Runnable定义完,就判断这次是commit还是apply,如果是commit,即isFromSyncCommit为true,而且有1个写操作需要执行,那么就调用writeToDiskRunnable.run(),注意这个调用是在当前线程中进行的。如果不是commit,那就是apply,这时调用QueuedWork.singleThreadExecutor().execute(writeToDiskRunnable),这个QueuedWork类其实很简单,里面有一个SingleThreadExecutor,用于异步执行这个writeToDiskRunnable。commit的写操作是在调用线程中执行的,而apply内部是用一个单线程的线程池实现的,因此写操作是在子线程中执行的。
说一下那个mBackupFile,SharedPreferences在写入时会先把之前的xml文件改成名成一个备份文件,然后再将要写入的数据写到一个新的文件中,如果这个过程执行成功的话,就会把备份文件删除。由此可见每次即使只是添加一个键值对,也会重新写入整个文件的数据,这也说明SharedPreferences只适合保存少量数据,文件太大会有性能问题。
接下来看下apply方法导致ANR堆栈问题
"main" prio=5 tid=1 WAIT
| group="main" sCount=1 dsCount=0 obj=0x4155cc90 self=0x41496408
| sysTid=13523 nice=0 sched=0/0 cgrp=apps handle=1074110804
| state=S schedstat=( 2098661082 1582204811 6433 ) utm=165 stm=44 core=0
at java.lang.Object.wait(Native Method)
- waiting on <0x4155cd60> (a java.lang.VMThread) held by tid=1 (main)
at java.lang.Thread.parkFor(Thread.java:1205)

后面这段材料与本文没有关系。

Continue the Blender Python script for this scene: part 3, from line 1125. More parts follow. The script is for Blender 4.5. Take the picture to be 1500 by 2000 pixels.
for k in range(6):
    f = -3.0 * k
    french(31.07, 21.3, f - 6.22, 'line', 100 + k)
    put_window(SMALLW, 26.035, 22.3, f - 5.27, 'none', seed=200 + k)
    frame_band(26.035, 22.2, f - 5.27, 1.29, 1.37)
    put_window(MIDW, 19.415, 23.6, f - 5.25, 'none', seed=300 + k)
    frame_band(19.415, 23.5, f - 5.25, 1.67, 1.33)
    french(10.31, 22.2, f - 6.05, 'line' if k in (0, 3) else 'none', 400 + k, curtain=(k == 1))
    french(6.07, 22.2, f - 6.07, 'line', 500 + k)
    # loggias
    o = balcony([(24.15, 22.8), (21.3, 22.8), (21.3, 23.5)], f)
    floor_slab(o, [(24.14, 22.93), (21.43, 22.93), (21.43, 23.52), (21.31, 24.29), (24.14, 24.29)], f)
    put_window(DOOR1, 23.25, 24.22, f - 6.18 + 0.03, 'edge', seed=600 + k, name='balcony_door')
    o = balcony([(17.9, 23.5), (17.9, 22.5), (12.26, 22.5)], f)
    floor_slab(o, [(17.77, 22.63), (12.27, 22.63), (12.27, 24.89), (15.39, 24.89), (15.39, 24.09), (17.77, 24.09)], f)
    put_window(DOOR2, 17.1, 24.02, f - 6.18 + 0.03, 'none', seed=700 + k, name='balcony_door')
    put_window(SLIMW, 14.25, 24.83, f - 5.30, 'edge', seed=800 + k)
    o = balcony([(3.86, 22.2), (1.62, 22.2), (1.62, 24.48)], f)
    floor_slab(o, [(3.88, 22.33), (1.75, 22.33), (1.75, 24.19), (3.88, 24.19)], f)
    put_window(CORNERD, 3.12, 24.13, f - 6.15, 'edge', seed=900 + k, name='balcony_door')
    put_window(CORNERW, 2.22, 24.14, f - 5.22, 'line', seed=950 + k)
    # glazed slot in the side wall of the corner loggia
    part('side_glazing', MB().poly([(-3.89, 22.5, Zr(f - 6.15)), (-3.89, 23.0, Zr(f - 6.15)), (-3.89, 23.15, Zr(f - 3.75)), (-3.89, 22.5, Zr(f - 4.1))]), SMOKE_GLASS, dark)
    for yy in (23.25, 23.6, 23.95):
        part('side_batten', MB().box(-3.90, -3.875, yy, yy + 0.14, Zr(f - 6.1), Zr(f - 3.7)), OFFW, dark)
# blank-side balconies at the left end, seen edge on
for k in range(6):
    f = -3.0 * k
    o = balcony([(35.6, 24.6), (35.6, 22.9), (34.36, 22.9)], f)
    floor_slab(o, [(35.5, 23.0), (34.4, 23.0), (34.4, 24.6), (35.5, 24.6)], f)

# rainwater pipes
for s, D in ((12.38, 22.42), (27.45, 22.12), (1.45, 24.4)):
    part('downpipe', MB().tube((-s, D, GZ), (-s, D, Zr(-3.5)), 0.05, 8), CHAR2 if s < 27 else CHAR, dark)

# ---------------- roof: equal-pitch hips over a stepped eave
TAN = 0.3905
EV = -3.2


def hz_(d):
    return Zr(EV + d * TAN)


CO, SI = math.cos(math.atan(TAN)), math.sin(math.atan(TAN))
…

at sun.misc.Unsafe.park(Unsafe.java:325)
at java.util.concurrent.locks.LockSupport.park(LockSupport.java:157)
at java.util.concurrent.locks.AbstractQueuedSynchronizer.parkAndCheckInterrupt(AbstractQueuedSynchronizer.java:813)
at java.util.concurrent.locks.AbstractQueuedSynchronizer.doAcquireSharedInterruptibly(AbstractQueuedSynchronizer.java:973)

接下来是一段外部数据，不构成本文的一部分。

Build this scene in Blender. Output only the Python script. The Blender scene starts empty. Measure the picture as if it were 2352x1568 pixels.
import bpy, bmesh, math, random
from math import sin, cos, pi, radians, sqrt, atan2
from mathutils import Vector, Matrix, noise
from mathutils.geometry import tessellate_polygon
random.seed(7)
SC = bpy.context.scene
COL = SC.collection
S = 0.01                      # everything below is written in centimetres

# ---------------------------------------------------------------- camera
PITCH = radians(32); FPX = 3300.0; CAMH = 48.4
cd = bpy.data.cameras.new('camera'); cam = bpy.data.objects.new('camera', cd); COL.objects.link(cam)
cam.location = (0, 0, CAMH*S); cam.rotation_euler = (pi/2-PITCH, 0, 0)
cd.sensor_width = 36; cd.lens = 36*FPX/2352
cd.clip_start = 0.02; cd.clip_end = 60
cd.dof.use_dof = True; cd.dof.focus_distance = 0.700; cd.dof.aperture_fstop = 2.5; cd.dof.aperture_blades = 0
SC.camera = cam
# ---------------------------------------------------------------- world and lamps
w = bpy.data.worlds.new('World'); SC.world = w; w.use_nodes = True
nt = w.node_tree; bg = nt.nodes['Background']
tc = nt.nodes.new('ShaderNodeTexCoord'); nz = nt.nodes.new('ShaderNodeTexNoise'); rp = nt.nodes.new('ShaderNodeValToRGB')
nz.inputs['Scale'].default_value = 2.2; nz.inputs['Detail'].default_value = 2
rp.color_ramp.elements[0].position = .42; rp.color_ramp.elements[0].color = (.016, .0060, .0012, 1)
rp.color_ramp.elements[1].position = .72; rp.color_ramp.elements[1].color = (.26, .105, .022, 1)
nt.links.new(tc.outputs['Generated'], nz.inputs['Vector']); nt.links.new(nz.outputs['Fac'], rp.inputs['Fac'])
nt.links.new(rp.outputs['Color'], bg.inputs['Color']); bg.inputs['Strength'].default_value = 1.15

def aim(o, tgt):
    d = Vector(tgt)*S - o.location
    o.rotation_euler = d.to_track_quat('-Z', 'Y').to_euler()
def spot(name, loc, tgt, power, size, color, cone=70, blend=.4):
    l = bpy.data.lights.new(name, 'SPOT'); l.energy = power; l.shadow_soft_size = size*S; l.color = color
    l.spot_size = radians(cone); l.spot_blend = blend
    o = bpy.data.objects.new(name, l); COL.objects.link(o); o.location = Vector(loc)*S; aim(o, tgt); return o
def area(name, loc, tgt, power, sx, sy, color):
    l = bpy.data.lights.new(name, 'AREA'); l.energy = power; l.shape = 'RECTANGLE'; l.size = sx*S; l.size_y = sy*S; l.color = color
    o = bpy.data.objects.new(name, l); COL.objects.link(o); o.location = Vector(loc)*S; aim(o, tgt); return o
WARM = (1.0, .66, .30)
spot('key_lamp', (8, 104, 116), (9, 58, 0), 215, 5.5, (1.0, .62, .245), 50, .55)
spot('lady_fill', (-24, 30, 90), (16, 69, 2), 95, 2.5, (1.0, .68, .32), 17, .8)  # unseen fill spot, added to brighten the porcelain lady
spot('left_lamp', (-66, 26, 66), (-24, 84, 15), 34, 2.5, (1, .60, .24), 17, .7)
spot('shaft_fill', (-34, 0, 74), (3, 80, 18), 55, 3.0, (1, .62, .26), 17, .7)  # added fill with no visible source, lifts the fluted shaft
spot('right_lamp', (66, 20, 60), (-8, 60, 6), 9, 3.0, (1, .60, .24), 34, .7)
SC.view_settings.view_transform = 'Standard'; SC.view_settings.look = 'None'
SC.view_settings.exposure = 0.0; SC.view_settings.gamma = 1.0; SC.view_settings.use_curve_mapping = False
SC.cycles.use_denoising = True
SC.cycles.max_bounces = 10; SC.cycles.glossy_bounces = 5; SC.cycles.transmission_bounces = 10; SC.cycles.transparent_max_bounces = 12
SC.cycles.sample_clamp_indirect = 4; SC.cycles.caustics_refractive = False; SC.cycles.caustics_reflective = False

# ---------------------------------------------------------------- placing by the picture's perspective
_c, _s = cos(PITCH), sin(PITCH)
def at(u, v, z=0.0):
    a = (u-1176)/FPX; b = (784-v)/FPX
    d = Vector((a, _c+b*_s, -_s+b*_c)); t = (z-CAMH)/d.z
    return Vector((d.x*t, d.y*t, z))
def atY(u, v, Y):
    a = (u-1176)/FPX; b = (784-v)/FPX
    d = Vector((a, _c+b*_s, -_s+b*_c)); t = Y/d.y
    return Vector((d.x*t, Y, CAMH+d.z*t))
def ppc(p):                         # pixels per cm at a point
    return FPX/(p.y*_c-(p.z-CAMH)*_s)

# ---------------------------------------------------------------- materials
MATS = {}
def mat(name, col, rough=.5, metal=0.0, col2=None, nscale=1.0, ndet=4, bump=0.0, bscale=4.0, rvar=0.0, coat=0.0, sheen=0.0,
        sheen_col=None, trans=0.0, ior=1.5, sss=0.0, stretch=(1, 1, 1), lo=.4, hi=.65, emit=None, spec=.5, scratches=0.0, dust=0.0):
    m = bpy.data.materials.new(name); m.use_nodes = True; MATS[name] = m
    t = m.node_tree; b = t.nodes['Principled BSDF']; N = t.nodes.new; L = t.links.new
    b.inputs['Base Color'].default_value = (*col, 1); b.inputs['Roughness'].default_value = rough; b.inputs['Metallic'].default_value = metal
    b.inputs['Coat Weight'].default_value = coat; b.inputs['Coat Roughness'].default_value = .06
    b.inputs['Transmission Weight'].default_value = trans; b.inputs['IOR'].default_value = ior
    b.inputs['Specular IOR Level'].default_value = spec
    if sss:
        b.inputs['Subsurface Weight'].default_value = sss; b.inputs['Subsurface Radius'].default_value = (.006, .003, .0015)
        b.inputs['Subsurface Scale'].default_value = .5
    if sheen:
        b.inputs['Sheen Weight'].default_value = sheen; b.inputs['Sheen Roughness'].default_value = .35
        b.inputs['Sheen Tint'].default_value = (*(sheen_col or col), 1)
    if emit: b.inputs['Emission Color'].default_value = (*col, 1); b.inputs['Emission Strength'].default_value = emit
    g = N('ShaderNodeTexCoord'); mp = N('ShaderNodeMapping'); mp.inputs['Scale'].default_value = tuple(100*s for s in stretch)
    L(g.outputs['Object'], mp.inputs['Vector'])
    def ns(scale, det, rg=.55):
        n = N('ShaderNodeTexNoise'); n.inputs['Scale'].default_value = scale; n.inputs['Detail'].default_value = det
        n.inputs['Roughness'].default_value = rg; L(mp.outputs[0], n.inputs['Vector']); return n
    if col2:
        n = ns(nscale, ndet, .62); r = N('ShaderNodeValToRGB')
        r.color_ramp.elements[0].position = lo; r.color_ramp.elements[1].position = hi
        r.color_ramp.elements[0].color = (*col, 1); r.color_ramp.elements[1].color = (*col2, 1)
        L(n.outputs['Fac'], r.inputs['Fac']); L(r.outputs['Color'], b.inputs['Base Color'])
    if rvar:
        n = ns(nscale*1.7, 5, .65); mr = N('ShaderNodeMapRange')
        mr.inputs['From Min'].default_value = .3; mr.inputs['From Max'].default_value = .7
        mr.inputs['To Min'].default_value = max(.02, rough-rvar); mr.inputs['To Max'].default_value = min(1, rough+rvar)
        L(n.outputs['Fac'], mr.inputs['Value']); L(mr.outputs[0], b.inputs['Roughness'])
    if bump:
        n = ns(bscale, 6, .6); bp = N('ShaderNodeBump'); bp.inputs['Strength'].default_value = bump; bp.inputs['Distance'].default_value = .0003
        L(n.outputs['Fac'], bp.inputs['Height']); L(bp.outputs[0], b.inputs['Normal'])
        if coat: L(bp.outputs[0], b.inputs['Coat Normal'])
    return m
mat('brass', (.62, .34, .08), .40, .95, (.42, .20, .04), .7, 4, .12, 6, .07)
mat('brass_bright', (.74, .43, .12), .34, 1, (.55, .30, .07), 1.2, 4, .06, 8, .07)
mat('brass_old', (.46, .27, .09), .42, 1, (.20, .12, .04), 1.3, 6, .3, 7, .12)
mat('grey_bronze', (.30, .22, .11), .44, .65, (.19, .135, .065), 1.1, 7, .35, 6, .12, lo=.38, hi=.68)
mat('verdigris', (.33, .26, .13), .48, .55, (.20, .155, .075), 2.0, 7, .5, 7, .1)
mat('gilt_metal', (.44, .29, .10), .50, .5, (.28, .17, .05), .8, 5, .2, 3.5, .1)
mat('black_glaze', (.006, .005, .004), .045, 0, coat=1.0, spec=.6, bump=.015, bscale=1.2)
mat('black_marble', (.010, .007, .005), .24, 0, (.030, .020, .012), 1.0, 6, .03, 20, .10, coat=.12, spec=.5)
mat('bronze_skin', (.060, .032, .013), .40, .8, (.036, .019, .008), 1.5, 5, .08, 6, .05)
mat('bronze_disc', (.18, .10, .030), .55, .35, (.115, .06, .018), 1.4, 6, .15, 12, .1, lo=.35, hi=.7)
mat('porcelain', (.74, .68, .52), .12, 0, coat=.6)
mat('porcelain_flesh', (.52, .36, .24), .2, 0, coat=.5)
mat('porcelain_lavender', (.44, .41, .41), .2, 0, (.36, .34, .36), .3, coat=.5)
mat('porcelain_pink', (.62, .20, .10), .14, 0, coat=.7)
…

at java.util.concurrent.locks.AbstractQueuedSynchronizer.acquireSharedInterruptibly(AbstractQueuedSynchronizer.java:1281)
at java.util.concurrent.CountDownLatch.await(CountDownLatch.java:202)

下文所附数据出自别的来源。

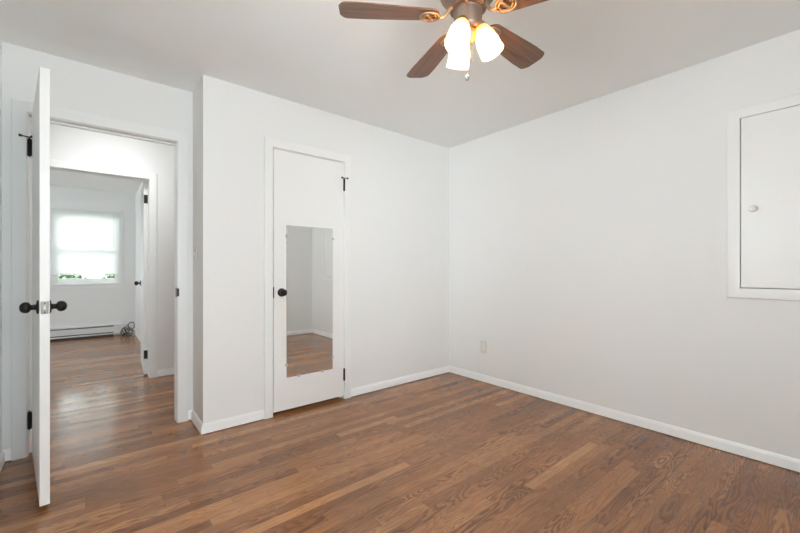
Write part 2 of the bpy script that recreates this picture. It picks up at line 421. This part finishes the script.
def make_door(name, pivot, ang, width, zb, zt, y0, th, hinge_z, knob_z, sides, latch=True, jamb_plates=None, label=None, hh=0.10):
    """local x runs from the pin along the leaf, local y across its thickness"""
    root = empty(name, (pivot[0], pivot[1], 0), ang); root['kind'] = 'structure'
    bm = bmesh.new(); box(bm, 0.003, width, y0, y0+th, zb, zt); link('leaf', bm, M_door, root, bevel=0.0015)
    Minv = (T(pivot[0], pivot[1], 0) @ rotz(ang)).inverted()
    for z in hinge_z:
        bm = bmesh.new(); hinge_barrel(bm, 0, 0, z, hh)
        box(bm, 0.0005, 0.0032, 0.0, y0+th*0.97, z-hh/2, z+hh/2)          # plate on the leaf edge
        if jamb_plates:
            x0, x1, ya, yb = jamb_plates; box(bm, x0, x1, ya, yb, z-0.05, z+0.05, Minv)
        link('hinge', bm, M_black, root, smooth=35, label='blackened hinge')
    kx = width-0.062
    if 'front' in sides: knob(root, T(kx, y0, knob_z) @ RXp)
    if 'rear' in sides: knob(root, T(kx, y0+th, knob_z) @ RXm)
    if latch:
        bm = bmesh.new(); box(bm, width-0.0005, width+0.0018, y0+0.004, y0+th-0.004, knob_z-0.029, knob_z+0.029)
        p = link('latch_plate', bm, M_pewter, root, bevel=0.001, label='grey metal latch plate')
        bm = bmesh.new(); box(bm, width+0.0018, width+0.009, y0+0.011, y0+th-0.012, knob_z-0.010, knob_z+0.010)
        o = link('latch_bolt', bm, M_brass, p, bevel=0.002, label='pale latch bolt')
        for dz in (-0.021, 0.021):
            bm = bmesh.new(); lathe(bm, [(0, 0), (0.0035, 0), (0.003, 0.001), (0, 0.0013)], 12, T(width+0.0018, y0+th/2, knob_z+dz) @ RYp)
            link('screw', bm, M_black, p, smooth=40)
    if label: tag(root, label, 'door')
    return root, Minv
P1 = (-0.288, 3.127)
d1, mi = make_door('door_1', P1, math.radians(-83.1), 0.757, 0.026, 2.050, 0.011, 0.035, (0.216, 1.846), 0.940, ('front', 'rear'),
                   jamb_plates=(OE[0]+0.0035, OE[0]+0.006, YE-0.012, YE+0.032), label='open white slab door at left with black ball knobs on both faces')
# pin-mounted stop on its upper hinge
def pin_stop(parent, M, a1, a2, l1=0.055, l2=0.03):
    bm = bmesh.new(); lathe(bm, [(0, 0), (0.008, 0), (0.008, 0.004), (0, 0.0045)], 14, M)
    for a, l in ((a1, l1), (a2, l2)):
        d = Vector((math.cos(a), math.sin(a), 0)); tube(bm, [Vector((0, 0, 0.003)), d*l+Vector((0, 0, 0.003))], 0.0032, 8, M=M)
    s = link('hinge_pin_stop', bm, M_black, parent, smooth=40, label='black pin-mounted door stop')
    for a, l in ((a1, l1), (a2, l2)):
        d = Vector((math.cos(a), math.sin(a), 0))
        R = Vector((0, 0, 1)).rotation_difference(d).to_matrix().to_4x4()
        bm = bmesh.new(); lathe(bm, [(0, -0.004), (0.006, -0.003), (0.0072, 0.004), (0.0072, 0.009), (0.004, 0.011), (0, 0.0115)], 14,
                                M @ Matrix.Translation(d*l+Vector((0, 0, 0.003))) @ R)
        link('rubber_tip', bm, M_rubber, s, smooth=40)
pin_stop(d1, mi @ T(P1[0], P1[1], 1.904), math.radians(200), math.radians(-60), 0.036, 0.020)

P2 = (OC[1]-0.003, YB-0.012)
d2, mi2 = make_door('door_2', P2, PI, 0.615, 0.028, 2.036, -0.006-0.035, 0.035, (0.212, 1.848), 0.941, ('rear',), latch=False,
                    label='closed white closet door with the mirror hung on it')
pin_stop(d2, mi2 @ T(P2[0], P2[1], 1.904), math.radians(-20), math.radians(-165), 0.026, 0.018)

P3 = (OH[1]+0.001, YH2+0.008)
d3, mi3 = make_door('door_3', P3, math.radians(87.3), 0.745, 0.016, 2.036, 0.003, 0.035, (0.222, 1.860), 0.955, ('front', 'rear'), hh=0.088,
                    label='white bedroom door standing open beyond the hall')

# ---------------------------------------------------------------- windows
def make_window(name, M, w, h, meet=0.48, depth=0.12, stool=True):
    """local x across, y from inner wall face outward, z up from the opening's bottom"""
    root = empty(name, (0, 0, 0)); root.matrix_world = M; root['kind'] = 'structure'
    bm = bmesh.new(); t = 0.02
    box(bm, 0, t, 0.0, depth, 0, h); box(bm, w-t, w, 0.0, depth, 0, h); box(bm, t, w-t, 0.0, depth, h-t, h); box(bm, t, w-t, 0.0, depth+0.02, 0, t)
    link('window_frame', bm, M_trim, root, bevel=0.001)
    bm = bmesh.new()
    mitre(bm, [(w, -0.0), (w, h), (0, h), (0, -0.0)], [(-a*0.8, d) for a, d in CP], False, lambda q, d: (q.x, -d, q.y))
    link('casing', bm, M_trim, root, smooth=25)
    bm = bmesh.new(); box(bm, -0.068, w+0.068, -0.038, 0.03, -0.004, 0.016); box(bm, -0.05, w+0.05, -0.013, 0, -0.062, -0.004)
    link('window_sill', bm, M_trim, root, bevel=0.003)
    zm = h*meet
    def sash(y, z0, z1, bot, top, nm):
        s = 0.036; bm = bmesh.new()
        box(bm, t, t+s, y, y+0.03, z0, z1); box(bm, w-t-s, w-t, y, y+0.03, z0, z1)
        box(bm, t+s, w-t-s, y, y+0.03, z0, z0+bot); box(bm, t+s, w-t-s, y, y+0.03, z1-top, z1)
        o = link(nm, bm, M_trim, root, bevel=0.002)
        bm = bmesh.new(); box(bm, t+s-0.004, w-t-s+0.004, y+0.013, y+0.017, z0+bot-0.004, z1-top+0.004)
        link('pane', bm, M_glass, o)
    sash(0.035, t, zm+0.018, 0.085, 0.034, 'lower_sash'); sash(0.068, zm-0.018, h-t, 0.034, 0.036, 'upper_sash')
    return root
make_window('window_1', T(OW[0], YW, OW[2]), OW[1]-OW[0], OW[3]-OW[2])
make_window('added_window_2', T(XBL, 5.80, 0.90) @ rotz(PI/2), 1.2, 1.15)  # unseen side window, added to light the bedroom
make_window('window_3', T(XL, 0.4, 0.90) @ rotz(PI/2), 1.0, 1.15)
make_window('window_4', T(0.95, YF, 0.90) @ rotz(PI), 1.1, 1.15)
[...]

at android.app.SharedPreferencesImpl$EditorImpl$1.run(SharedPreferencesImpl.java:364)
at android.app.QueuedWork.waitToFinish(QueuedWork.java:88)
at android.app.ActivityThread.handleServiceArgs(ActivityThread.java:2689)
at android.app.ActivityThread.access$2000(ActivityThread.java:135)
at android.app.ActivityThread$H.handleMessage(ActivityThread.java:1494)
at android.os.Handler.dispatchMessage(Handler.java:102)
at android.os.Looper.loop(Looper.java:137)
at android.app.ActivityThread.main(ActivityThread.java:4998)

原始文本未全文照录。